В этом нет ничего удивительного. В ЧК работало много бывших анархистов и левых эсэров, желавших его выручить как старого товарища. Да и среди большевиков такие нашлись бы. Ведь до революции только в эмиграции среди революционеров существовало строгое разделение на партии, а на территории России это мало проявлялось — явки были общими, враг тоже общий, а тюрьмы, каторга и ссылки — и говорить нечего. Они могли сожалеть, что он не понимал их абсолютной правоты, но держать его в тюрьме за то, что он хотел освободить товарищей, им все-таки было как-то неловко. Все-таки свой, а не сторонник капитализма.

Но вот незадача — когда он сидел при царе и за подкоп, ему было все понятно. А теперь…

— Но почему меня арестовали сейчас, — удивлялся он, — ума не приложу. Политикой я ведь давно не занимаюсь.

— А может, вы где-нибудь не то сказали? — попытался вопросом развеять его непонимание Алексей Михайлович. И напрасно.

— Нет, — отрезал новичок, — я был осторожен. — И добавил, помолчав: — А те, с кем я разговаривал, не донесли, это исключено. Ну ничего, — заверил он нас, — мне не впервые за свою жизнь разговаривать со следователем.

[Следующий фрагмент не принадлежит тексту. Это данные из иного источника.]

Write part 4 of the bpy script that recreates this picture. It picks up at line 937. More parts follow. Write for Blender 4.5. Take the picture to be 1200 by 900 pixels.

И он был прав: на него никто не донес. Но он не понимал, что его арестовали за биографию. И еще — что со следователями, привыкшими вести такие дела, ему предстояло встретиться впервые. При «проклятом царизме», с которым он вел борьбу не на жизнь, а на смерть, такие не водились. Не говоря уже о том, что при царе и сам он никогда не гадал, за что вдруг его арестовали (это-то он всегда знал!), а только старался понять, что им известно и что можно еще скрыть. Правда, и тогда следователи и тюремщики к таким, как он, относились совсем не столь толерантно, как к социал-демократам. От последних исходила угроза потенциальная, а от таких, как он, — непосредственная: они стреляли и швыряли бомбы. И награждали за них охотнее — как за избавление от непосредственной опасности. Но и законы в отношении таких нарушались безнаказаннее: Михаил Петрович однажды в Орловском централе больше года просидел в холодном карцере, что воспрещалось, но сошло. Все же это была война. Товарищи Михаила Петровича при случае и начальника централа могли хлопнуть — за своего товарища, которого так долго мучили карцером, или по какому-нибудь другому поводу.